Much has changed since then. Texas Instruments announced a similar strategy this year with its foundry partners TSMC, UMC and SMIC and IBM has lined up a long list of semiconductor companies that now use its process designs and foundry partners. Even Intel, which has been steadfastly independent, has begun using foundry partners for non-core technology.

Cypress expects to save $100 million in R&D costs annually from the move, according to Shahin Sharifzadeh, executive VP of wafer fabs and technology at Cypress. “We’ve been running R&D at about 24 percent of revenue,” said Sharifzadez. “Our model is for 16 percent to 17 percent. By Q4 we expect to achieve that goal.”

Sharifzadeh noted that no additional staffing cuts will be required. He said that was done in 2006. “Our strategy is, ‘No more Moore,'" a reiteration of a strategy Rodgers set forth several years ago that characterized Moore's Law as no longer viable for most semiconductor companies.

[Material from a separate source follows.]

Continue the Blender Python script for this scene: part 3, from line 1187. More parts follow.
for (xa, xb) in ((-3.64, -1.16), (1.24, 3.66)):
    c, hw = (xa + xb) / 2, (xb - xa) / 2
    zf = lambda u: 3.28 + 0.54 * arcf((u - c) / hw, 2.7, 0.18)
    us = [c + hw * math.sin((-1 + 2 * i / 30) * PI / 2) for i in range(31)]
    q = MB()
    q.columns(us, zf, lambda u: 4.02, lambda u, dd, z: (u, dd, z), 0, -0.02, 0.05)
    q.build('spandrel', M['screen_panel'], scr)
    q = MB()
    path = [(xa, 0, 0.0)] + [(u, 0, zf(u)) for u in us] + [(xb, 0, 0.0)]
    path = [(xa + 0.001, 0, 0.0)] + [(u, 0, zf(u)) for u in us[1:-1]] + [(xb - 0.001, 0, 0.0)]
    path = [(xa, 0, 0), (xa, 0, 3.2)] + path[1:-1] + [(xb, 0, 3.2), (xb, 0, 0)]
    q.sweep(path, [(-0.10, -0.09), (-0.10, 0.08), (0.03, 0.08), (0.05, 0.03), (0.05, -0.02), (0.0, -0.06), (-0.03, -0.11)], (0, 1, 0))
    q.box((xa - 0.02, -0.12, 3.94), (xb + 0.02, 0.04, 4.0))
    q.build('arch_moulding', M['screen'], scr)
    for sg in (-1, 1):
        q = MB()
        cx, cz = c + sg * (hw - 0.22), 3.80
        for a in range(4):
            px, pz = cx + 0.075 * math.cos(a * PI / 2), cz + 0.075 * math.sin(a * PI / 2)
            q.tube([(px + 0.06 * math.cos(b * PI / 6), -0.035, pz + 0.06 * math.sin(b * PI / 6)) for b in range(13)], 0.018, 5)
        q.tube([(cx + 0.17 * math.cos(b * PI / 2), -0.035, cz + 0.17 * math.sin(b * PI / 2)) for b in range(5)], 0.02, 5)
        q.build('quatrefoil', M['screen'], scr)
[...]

Cypress currently uses its own 65-nm technology in a manufacturing agreement it has with Grace Semiconductor. Under the new structure, UMC will do all manufacturing at 65nm and below, with manufacturing at 90-nm and above to be a combination of internal manufacturing and external foundries.

Cypress also had a deal with UMC for flash products at 130-nm. That deal will be expanded to include new flash products at smaller lithography nodes.